Not everyone sees it that way, though. Graap, who feels the strain of maintaining a national powerhouse lacrosse program without the benefit of scholarships, takes issue with certain aspects of admissions.

“Dartmouth is three thousand kids. Is every admitted kid an athlete? It seems like 20 percent of their students are athletes,” she said. “Here it’s 7 or 8 percent. Give us 10 percent! That’s what I don’t understand about Cornell. Why do our admissions insist upon making it harder for athletics than any of our Ivy peers? Are we getting accolades for this? We’re the lowest ranked Ivy in U.S. News and World Report, and we’re certainly not the winningest athletic program.”

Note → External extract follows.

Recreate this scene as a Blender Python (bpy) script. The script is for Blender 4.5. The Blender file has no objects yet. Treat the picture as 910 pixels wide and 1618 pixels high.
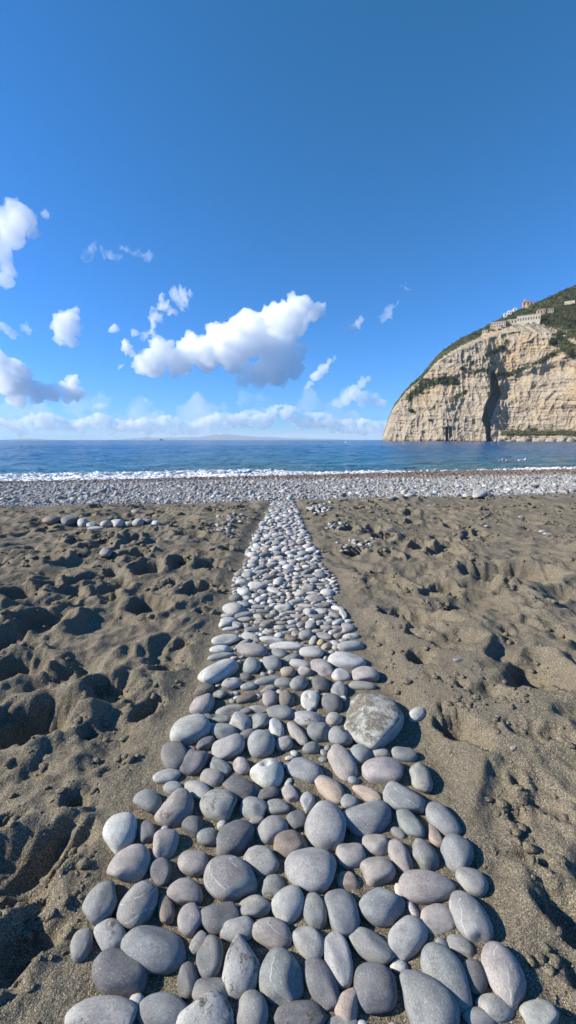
HAZE, SKY_STR, EXPO, VB = 5.0e-5, .074, 0.75, 64
STONES = """
@100 1390 .2505
237 150 330 200 60 g t=-.1
475 160 325 205 58 g v
648 185 190 100 92 br t=-.15 n=slender_brown_stone
798 252 200 150 80 p
775 75 220 170 -5 p t=.1 k=.1
117 408 220 130 75 g n=small_stone_at_the_lower_left_edge
300 360 225 205 -70 l s t=.15 n=sand-capped_stone_near_the_left_edge
575 430 390 310 -5 b n=large_heart-like_blue-grey_stone
355 595 335 300 -30 d n=wide_dark_stone_at_the_left_edge
785 635 220 135 88 d
230 880 430 300 5 l n=pale_stone_in_the_bottom_left_corner
620 840 320 260 5 b
895 880 370 340 60 l s t=.1
930 705 230 200 0 g
855 400 150 90 60 g
925 490 280 165 85 d
@328 1390 .2505
75 245 255 210 10 d
180 305 220 180 -5 l
205 535 390 235 88 l s n=tall_pale_stone_with_a_sandy_tip
405 335 250 190 -10 p v n=striped_half-moon_stone
465 615 380 270 -80 b v n=blue-grey_stone_with_a_chevron_vein
295 170 200 155 5 g
510 155 230 185 75 l
675 195 235 145 100 b
853 210 310 190 -75 b
635 395 250 165 -62 g
715 645 365 185 -68 d n=brownish_oblong_stone_low_in_the_middle
828 510 340 165 -75 l
275 840 290 200 88 g
590 870 330 220 0 d s n=dark_sandy_stone_at_the_bottom_edge
895 790 240 155 80 t t=.35
850 915 200 120 0 b
412 45 150 140 60 g
@540 1390 .2505
258 165 290 250 5 b n=blocky_blue-grey_stone
607 250 205 190 -30 p
410 362 275 215 65 l k=.12 n=notched_pale_stone
800 235 375 210 -58 g v n=long_grey_stone_with_a_ring_mark
190 425 320 180 -38 g
745 420 190 110 -38 g
212 680 325 250 -70 d n=smooth_dark_egg-shaped_stone
663 620 475 235 -60 b
530 790 520 300 -60 b t=-.3 n=huge_blue_teardrop_stone
835 615 230 150 -70 d
@682 1390 .2505
455 600 450 225 -65 p v n=outermost_mauve_stone_with_a_white_vein
400 810 240 170 -25 l
300 875 210 140 -15 g
690 870 260 190 -38 l n=pale_stone_in_the_bottom_right_corner
@140 1200 .2505
198 468 270 195 62 w n=white-flecked_stone_on_the_left_edge
365 455 150 115 85 d
378 265 165 145 0 b n=small_blue_stone_off_the_left_edge
548 320 260 185 40 p s k=-.1 n=knobbly_sandy_stone
495 108 175 88 10 l
535 178 130 85 -5 b
690 195 175 120 -20 l
815 283 215 200 0 g s n=round_domed_grey_stone
658 415 155 130 95 d t=.2
752 485 140 120 30 b
483 545 205 150 65 p t=-.25
255 665 300 210 40 p n=large_mauve_oval_on_the_left_edge
458 705 165 135 90 d
660 648 190 160 0 p
825 55 130 100 -35 b
775 115 140 120 -20 p
@330 1200 .2505
140 755 330 290 -30 g v n=big_cracked_stone
165 500 275 200 42 d n=smooth_dark_brown_oval
200 185 225 165 -10 d
365 90 205 190 0 w h n=hollowed_white_stone
605 75 225 150 -25 b
760 180 235 125 -42 t k=.15
370 220 140 85 15 d
510 215 115 85 -60 p
620 270 130 90 80 l
282 305 165 140 -10 b
435 300 145 100 -5 g
300 385 95 55 10 b
400 440 195 175 25 g t=-.1
552 390 130 130 0 d
515 540 205 180 -5 br n=round_brown_stone_beside_the_dome
735 415 315 255 -72 l n=large_dented_pale_stone
640 690 320 300 -40 l t=-.1 n=great_pale_dome_stone
330 640 230 180 -30 g
405 800 150 130 60 g
@540 1200 .2505
498 110 220 130 -60 g
155 220 200 85 -28 t
395 250 275 190 -28 b v n=flat_cracked_blue_stone
165 375 310 215 12 b k=-.22 n=big_kidney-shaped_stone
425 405 235 120 -55 b
635 385 265 145 -48 b
580 475 170 75 -68 t t=-.3 n=thin_mauve_splinter_stone
355 468 100 60 -30 b
215 540 170 135 -25 p t=-.1
370 615 230 115 -58 p
520 605 215 140 -50 g
725 590 235 190 -68 b
225 705 215 175 -5 p
535 805 345 215 -10 p t=.15 n=pitted_mauve_stone
820 778 225 150 -38 g
55 605 175 170 0 p
38 768 145 120 -20 t n=small_orange-tinted_stone
45 280 120 100 -40 b
@250 1070 .1648
305 512 385 265 22 w n=big_white_stone_on_the_left_edge
160 765 285 265 -70 d
355 810 295 215 52 d
425 255 245 205 50 p
440 120 190 110 15 br
590 165 130 90 0 b
475 390 110 80 -20 d
690 320 270 105 8 g
600 410 180 95 0 b
620 525 250 155 -5 b
790 430 205 170 -20 l
455 640 185 120 35 d
680 680 310 215 22 l n=pale_oval_right_of_the_white_edge_stone
710 65 195 125 15 l h
865 95 150 80 5 l
850 205 200 90 15 br
840 330 120 70 10 g
861 550 170 100 18 d
590 850 220 130 -30 b
790 850 195 150 -65 p
@390 1070 .1648
222 205 155 140 85 p
205 115 150 75 8 g
385 205 170 150 70 br
605 215 185 170 85 w h n=pale_stone_with_a_dark_pit
110 308 180 75 -5 l
320 345 265 165 -5 b n=broad_blue-grey_stone_in_mid_path
590 400 300 155 -5 l s n=sandy_oblong_pale_stone
815 255 200 180 -50 d
830 400 150 135 0 l
120 435 185 165 0 b
280 495 195 135 -65 w v n=white_stone_with_an_oval_mark
480 540 275 115 -54 p n=slanting_mauve_finger_stone
695 530 225 185 0 b
365 640 170 145 30 p
140 645 270 250 55 b n=blunt_blue-grey_stone_beyond_the_hollowed_one
620 680 170 120 0 b
705 75 170 160 -70 d
@520 1070 .1868
375 352 560 445 -48 l S n=sand-speckled_boulder_on_the_right
740 315 150 120 20 w s x
80 105 150 130 -50 b
95 510 205 185 -30 b
255 655 185 170 0 b
425 650 165 110 0 g s
635 662 205 128 -10 b
110 725 325 195 -52 p k=.1 n=mauve_kidney-like_stone
455 800 350 235 -8 p n=wide_flat_mauve_stone
@300 980 .1209
385 675 530 260 32 w t=.1 n=big_white_wedge_on_the_left_edge
470 262 360 155 8 w
410 385 290 120 3 w
410 472 350 100 14 l
730 745 145 110 -15 d
800 600 235 225 -30 b
815 395 390 195 -4 p
680 325 260 95 25 l
790 222 220 115 -12 w
820 125 210 85 5 b
540 120 210 60 5 l
600 70 140 80 -20 l
480 50 200 110 15 w
630 160 80 60 0 br
750 75 90 75 0 p
885 180 60 48 0 w
@400 980 .1209
250 260 320 105 -5 w
430 342 430 135 -6 w n=long_whitish_bar_stone
345 440 205 125 -18 b
250 570 230 205 -20 b
500 502 225 120 18 b
612 575 260 120 -10 w
455 680 190 150 0 t n=round_peach_stone
680 670 200 160 -5 p
760 425 310 165 -8 w n=bright_white_egg_stone
890 620 300 205 -35 p
190 792 340 120 12 g
390 822 215 135 0 b
605 828 230 195 30 b
195 160 150 85 0 l
340 205 115 95 0 w
430 165 140 55 0 b
520 130 115 60 5 w
555 180 110 90 0 t
490 240 165 85 -10 br
690 195 185 140 0 b
620 70 115 90 0 p
500 90 130 58 8 b
345 100 155 80 -5 l
530 30 140 70 10 w
745 80 140 105 0 l
785 270 120 85 50 l
880 290 95 100 80 y n=tiny_yellowish_stone
70 180 80 50 0 l
30 245 110 90 -30 g
720 335 200 40 0 p
170 60 170 110 0 br
60 30 100 60 0 l
230 15 110 45 0 l
370 40 140 60 0 p
840 140 140 65 0 p
@500 980 .1209
400 540 480 240 -8 w t=.1 n=diamond-shaped_white_stone_on_the_right_edge
445 342 330 145 8 w
634 722 355 215 -8 p n=rounded_pinkish_stone_at_the_right_edge
320 732 240 175 -10 l
580 862 360 125 -4 p
450 225 215 105 0 w s
420 132 175 100 8 p
410 72 165 55 0 p
410 22 90 50 0 l
265 32 150 85 8 b
280 105 140 75 0 p
220 160 130 80 12 l
280 210 120 90 0 br
360 266 145 60 5 p
245 306 125 80 -20 l
140 340 150 85 20 t
150 40 115 60 0 b
130 100 145 75 -8 p
30 50 90 70 0 l
100 210 215 95 -15 g
@340 900 .1319
225 475 275 145 0 w n=broad_white_stone_high_on_the_left_edge
150 560 155 85 0 p
157 622 190 105 0 l
190 715 195 65 5 w
250 662 145 80 -10 l
350 550 235 95 10 b
360 418 135 100 -20 b
243 347 145 105 0 b
370 345 125 70 0 w
345 267 195 105 -5 w
325 160 150 110 0 w
395 72 155 90 0 l
400 15 135 45 0 w
495 202 235 112 -5 w n=large_white_oval_two_thirds_up
480 315 95 75 20 w
545 360 140 85 10 w
560 265 105 60 0 l
490 100 80 60 0 b
410 125 80 60 0 l
555 35 150 70 5 l
630 97 195 65 10 p
620 160 120 60 0 g
755 152 135 105 35 w
700 255 165 70 -18 w
665 305 90 60 0 g
785 300 85 75 0 l
820 165 100 50 0 l
790 70 105 50 0 p
810 455 195 95 -5 w
790 390 95 50 0 p
520 450 215 65 -5 b
580 405 75 50 0 w
640 470 90 60 0 b
690 430 95 50 10 w
570 505 160 60 0 g
710 520 105 70 0 g
510 565 135 80 -30 l
650 565 105 60 0 g
530 615 120 50 0 p
350 605 180 75 0 p
385 675 85 65 0 p
620 660 160 90 0 br
780 700 150 70 0 p
820 540 105 65 0 l
850 588 130 50 15 p
@450 900 .1319
360 350 225 110 -5 p n=smooth_pale_mauve_stone_in_the_far_stretch
335 285 150 50 0 w
505 280 160 90 -5 w
280 228 150 90 -3 p v
185 300 135 95 0 l
140 385 185 75 8 w
30 450 90 105 80 p
180 480 115 80 0 p
80 510 135 40 0 l
260 440 210 65 -5 l
290 510 145 105 -15 l
450 430 200 80 0 b
430 505 155 85 -10 w
590 545 150 80 -15 g
630 465 155 65 -15 w
700 535 125 75 -60 w
550 385 105 55 0 w
400 575 170 80 0 d
150 560 155 65 -8 p
40 585 100 60 0 p
100 630 135 60 0 w
190 665 110 80 0 p
80 690 130 50 0 b
310 650 125 80 0 l
415 640 95 60 0 l
515 645 115 60 0 b
635 630 145 90 20 w
755 625 95 60 0 w
760 700 155 95 0 l
620 700 150 65 0 p
495 695 135 65 0 l
740 660 130 45 0 l
250 590 95 60 0 br
60 30 150 70 10 p
260 30 165 60 22 b
430 72 130 100 0 b
410 20 105 50 0 w
280 80 150 45 0 p
140 100 95 50 0 w
135 155 100 60 0 t
340 140 135 70 0 l
430 180 150 38 0 p
420 225 115 50 0 l
120 230 60 50 0 l
50 130 85 60 0 l
60 190 75 42 0 l
30 260 65 48 0 l
"""
import bpy, bmesh, math, random
import numpy as np
from mathutils import Vector, Matrix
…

According to Schneider, “each individual Ivy League school is given a number of student athletes whom they may matriculate in a four-year period. This number is based on the travel squad sizes of each team multiplied by a factor of 1.4. It has no relation to the size of the school, only the size of the athletic teams fielded by the school.”

The Recruiting Game

If one were to believe Chris Lincoln, a top student-athlete would find little reason to attend Cornell in the face of Harvard”s brand name or Princeton’s money. What he didn’t count on were coaches who strongly believe in the superiority of a Cornell education, and can convince their recruits of that.

“There’s that ‘My life’s taken care of because I’m at Harvard’ mentality,” said Johnson, a Princeton grad himself. “That attitude can really sort of poison a campus. You don’t find that at Cornell.”

“We don’t want to be Harvard, we want to beat Harvard,” said Knowles.